If I give you $100,000 but take away $10,000: How much money have you earned?  The logical answer is $90,000.  After all, the $10,000 is not in your hands.  It's in the hands of other small business owners.

Yet under current tax law, the trial lawyer who pays $10,000 in legal expenses in 2010 while earning $100,000 in revenue from other clients, is not going to be taxed for her $90,000 in earnings.  Instead, she'll pay taxes on $100,000 in earnings.  This prevents her from investing money back into her small business.

How is that fair?  How is that logical?  A civil defense lawyer claims:

“They’re trying to get the best of both worlds,” said Christopher Appel, an attorney in the public policy group at the Washington-based law firm Shook, Hardy, and Bacon. “It’s not really a business expense. It’s a loan made to the other person the attorney fully expects to get back.”

This is spin at best - and fraud at worst.  A trial lawyer who takes on a case must immediately pay for experts and other expenses.  If the client wins, then the client will reimburse the lawyer for incurred expenses.  If the client loses, then the client does not reimburse the lawyer.

Does that sound like a loan to you?  

I challenge Christopher Appel to go to his bank with the following proposition: "I need money to start a business.  If the business succeeds, I'll give you your money back.  If the business fails, I owe you nothing.  I won't need to file for bankruptcy to discharge the loan, since you agree not to come after me if my business fails.  We'll just amicably part ways."  Anyone think that bank would call that a loan?   

Thus, Appel's comment - like this entire article - is based on bad faith.  Appel doesn't like trial lawyers.  He wants trial lawyers to hurt.  He wants trial lawyers to have less money to run their businesses.
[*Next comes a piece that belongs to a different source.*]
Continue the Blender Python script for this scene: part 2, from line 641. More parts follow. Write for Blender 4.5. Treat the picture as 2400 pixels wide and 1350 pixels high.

That's certainly a legitimate viewpoint.  My best friends are all plaintiffs' trial lawyers, and so Appel's viewpoint is not one that I share.  Yet people disagree, and some consider trial lawyers to be bad people.  Fine.  People disagree.

Yet let's at least be honest about our biases.  I don't lie to confuse the public about an important tax issue.  I tell the truth.  Rejecting me is your right as a free person.  If you accept me based on lies, then you are not free - but have instead been enslaved by propaganda.

Money spent litigating a case is a business expense. Money spent litigating is not a loan, because the client is under no legal obligation to reimburse the lawyer for his expenses - unless the case settles in favor of the client.  Thus, the trial lawyers are not going to receive a tax cut.  Instead, they're going to be treated like every other small business owner.